Answer:
[tex]r = \dfrac{-3 - \sqrt{57}}{6},\dfrac{-3 + \sqrt{57}}{6}[/tex]
Step-by-step explanation:
We are given the following in the question:
[tex]y = e^{rx}[/tex]
It is a solution to the differential equation
[tex]3y''+3y'-4y=0[/tex]
[tex]y' = \dfrac{dy}{dx} = \dfrac{d(e^{rx})}{dx} = re^{rx}\\\\y'' = \dfrac{d(y')}{dx} = \dfrac{d(re^{rx})}{dx} = r^2e^{rx}[/tex]

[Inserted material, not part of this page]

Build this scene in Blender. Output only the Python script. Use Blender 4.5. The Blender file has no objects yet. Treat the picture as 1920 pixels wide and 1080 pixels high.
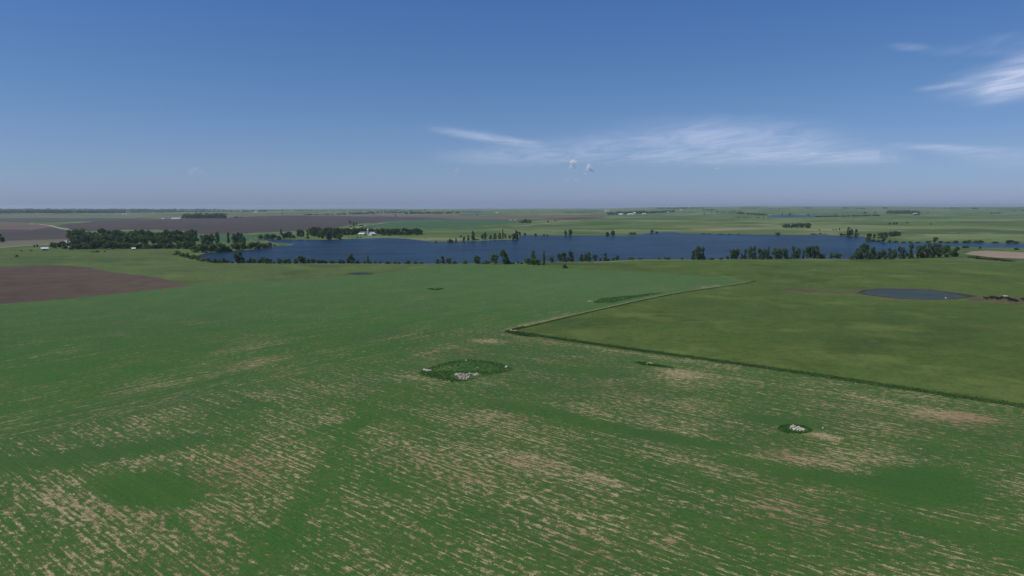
import bpy, math, random
import numpy as np
from mathutils import Vector
from mathutils.geometry import delaunay_2d_cdt
R = math.radians
rnd = random.Random(7)
rng = np.random.default_rng(11)
scene = bpy.context.scene
col = scene.collection

# ------------------------------------------------------------------ camera, sky, sun, exposure
F = 1297.0; EYE = 386.5; H = 60.0; RE = 7.4e6
PITCH = math.atan((540 - EYE) / F); ROLL = math.atan(1.5 / 1920)
cd = bpy.data.cameras.new('camera'); cam = bpy.data.objects.new('camera', cd); col.objects.link(cam)
cd.sensor_width = 36; cd.lens = F / 1920 * 36; cd.clip_start = 1; cd.clip_end = 600000
cam.location = (0, 0, H)
cam.rotation_euler = (R(90) - PITCH, 0, 0)
cam.rotation_euler.rotate_axis('Z', -ROLL)
scene.camera = cam
SUN_EL, SUN_AZ = R(56), R(-112)          # azimuth clockwise from +Y (view direction): left and a little behind
w = bpy.data.worlds.new('World'); scene.world = w; w.use_nodes = True
wt = w.node_tree; bg = wt.nodes['Background']
sky = wt.nodes.new('ShaderNodeTexSky'); sky.sky_type = 'NISHITA'; sky.sun_disc = False
sky.sun_elevation = SUN_EL; sky.sun_rotation = SUN_AZ
sky.altitude = 300; sky.air_density = 1.0; sky.dust_density = 0.6; sky.ozone_density = 1.5
sk_tc = wt.nodes.new('ShaderNodeTexCoord'); sk_sp = wt.nodes.new('ShaderNodeSeparateXYZ'); wt.links.new(sk_tc.outputs['Generated'], sk_sp.inputs[0])
sk_cr = wt.nodes.new('ShaderNodeValToRGB'); wt.links.new(sk_sp.outputs['Z'], sk_cr.inputs[0])
SKY_STOPS = [(0.0, (.445, .59, 1.13)), (.06, (.45, .565, .90)), (.14, (.42, .57, .83)), (.28, (.35, .57, .90))]
while len(sk_cr.color_ramp.elements) < len(SKY_STOPS): sk_cr.color_ramp.elements.new(.5)
for e_, (p_, c_) in zip(sk_cr.color_ramp.elements, SKY_STOPS): e_.position = p_; e_.color = (*c_, 1)
sk_mx = wt.nodes.new('ShaderNodeMix'); sk_mx.data_type = 'RGBA'; sk_mx.blend_type = 'MULTIPLY'; sk_mx.inputs[0].default_value = 1
wt.links.new(sky.outputs[0], sk_mx.inputs[6]); wt.links.new(sk_cr.outputs[0], sk_mx.inputs[7])
wt.links.new(sk_mx.outputs[2], bg.inputs[0]); bg.inputs[1].default_value = 0.10
sd = bpy.data.lights.new('sun', 'SUN'); sun = bpy.data.objects.new('sun', sd); col.objects.link(sun)
sd.energy = 3.5; sd.angle = R(0.5); sd.color = (1.0, 0.95, 0.88)
sdir = Vector((math.sin(SUN_AZ) * math.cos(SUN_EL), math.cos(SUN_AZ) * math.cos(SUN_EL), math.sin(SUN_EL)))
sun.rotation_euler = sdir.to_track_quat('Z', 'Y').to_euler(); sun.location = (-100, -100, 300)
scene.view_settings.view_transform = 'Standard'; scene.view_settings.look = 'None'
scene.view_settings.exposure = 0.0; scene.view_settings.gamma = 1.0
scene.render.resolution_x = 1024; scene.render.resolution_y = 576
try:
    scene.cycles.volume_bounces = 1; scene.cycles.max_bounces = 6; scene.cycles.transparent_max_bounces = 96
except Exception: pass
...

Putting the values in the differential equation we get,
[tex]3(r^2e^{rx}) + 3(re^{rx})-4e^{rx} = 0\\(3r^2+3r-4)e^{rx} = 0\\e^{rx}\neq 0\\3r^2+3r-4 = 0\\\\r = \dfrac{-3\pm \sqrt{9-4(3)(-4)}}{6}\\\\r =\dfrac{-3\pm \sqrt{57}}{6}\\\\r =\dfrac{-3 - \sqrt{57}}{6},\dfrac{-3 + \sqrt{57}}{6}[/tex]